To be big, aim to be good.

To be big, aim to be good.


In March 1998 the late, great David Abbott of the advertising agency Abbott Mead Vickers, sent round a memo to the company staff.

The first few lines read:

“When Peter, Adrian and I set up Abbott Mead Vickers in 1981, we had no ambition to be the biggest. We just wanted to be the best. But it’s interesting how, if you aim to be the best, you end up being the biggest”.

AMV had finally overtaken J Walter Thomson as the largest Advertising Agency in the UK.

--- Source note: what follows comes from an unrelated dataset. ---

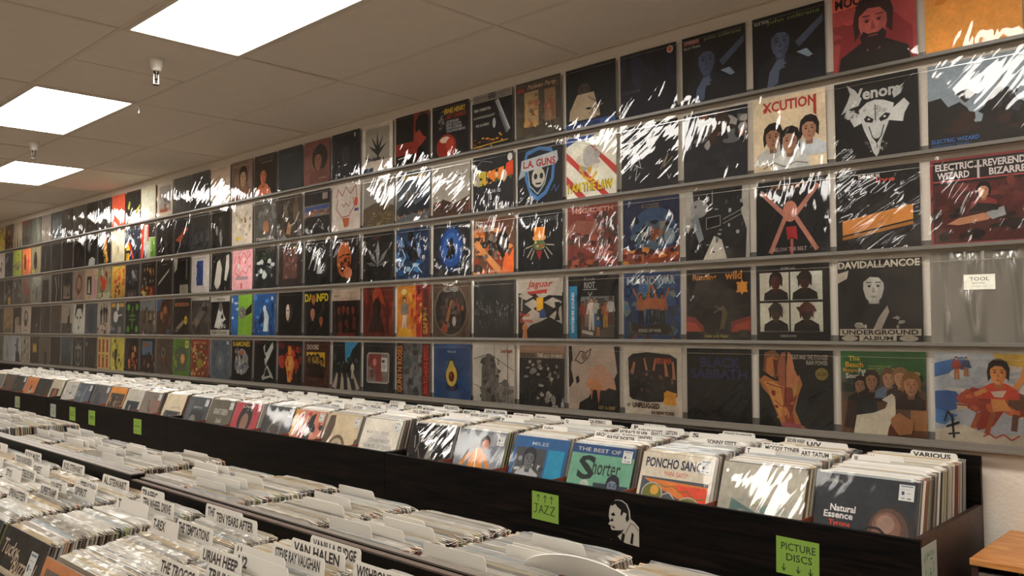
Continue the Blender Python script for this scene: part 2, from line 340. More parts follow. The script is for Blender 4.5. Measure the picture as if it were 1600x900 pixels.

Nowadays, such an approach would be regarded as naive (“the best at what?”). Investors and shareholders expect growth and, in the data-driven era, it’s the numbers that count. Growth coaches tend to dislike “soft” ambitions, with opening phrases like “to be the most admired….”, or “to be the first choice….”, because such aims lack the firm metrics necessary to define success. There are various tools that can help to visualise goals which are tangible, measurable, and can form the basis for developing a plan. But whilst organisations need goals to work towards, people are motivated by a sense of purpose. Easy if you’re Save the Children, tougher if you’re selling radiators.In AMV’s case it was as summed up  as “do good ads”.

So, did AMV achieve its goal of being the best? Most people would say so. Certainly the business won a lot of awards.  16 years on, one thing we can be sure of. It’s still the biggest.